Former U.S. Army Staff Sgt. James Cullen poses in front of a restored World War II-era halftrack in Hillsborough, Oregon, in July 2003, which was painted to resemble the vehicle that Cullen served on in Europe from 1944 through 1945. Cullen and the halftrack, named Eleanor, were assigned to Company E, 36th Armored Infantry Regiment, 3rd Armored Division, and all the unit’s vehicles bore nicknames beginning with the letter “E.” (Photo by Mr. Steven Borts, 36th Armored Infantry Reenactors)
Former U.S. Army Staff Sgt. James Cullen poses in front of a restored World War II-era halftrack in Hillsborough, Oregon, in July 2003, which was painted to resemble the vehicle that Cullen served on in Europe from 1944 through 1945. Cullen and the halftrack, named Eleanor, were assigned to Company E, 36th Armored Infantry Regiment, 3rd Armored Division, and all the unit’s vehicles bore nicknames beginning with the letter “E.” (Photo by Mr. Steven Borts, 36th Armored Infantry Reenactors)

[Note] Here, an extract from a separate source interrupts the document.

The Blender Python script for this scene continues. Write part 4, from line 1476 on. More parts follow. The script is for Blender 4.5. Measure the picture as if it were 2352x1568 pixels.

In 2010, as the U.S. military presence in Afghanistan began to shrink, the aging Eleanor II was placed on a list of property to be destroyed. The Coast Guard Historian’s Office, who had requested a door from the Humvee in 2010, asked again and found that the entire vehicle was available. She was shipped to Base Portsmouth, Virginia, where Cullen saw her again. It was like seeing an old comrade. Cullen explained:

I’ve always been a car enthusiast, but it’s more than just a vehicle. When you spend a year away from home in an unpredictable setting like Afghanistan, anything you spend that much time with takes on a special significance. And that was part of our connection to the vehicle—she was always there and was the one thing we could rely on … She kept us dry, never failed to start and never failed to get us where we needed to be. We felt safe inside.

Cullen is thrilled Eleanor II is destined for a museum, possibly the forthcoming National Coast Guard Museum in New London, Connecticut. Though an anomaly among the artifacts ranging from helicopters to watercraft, the Humvee will symbolize the service of Coast Guard personnel deployed to the Middle East and Southwest Asia, while honoring the sacrifices of Army soldiers in World War II.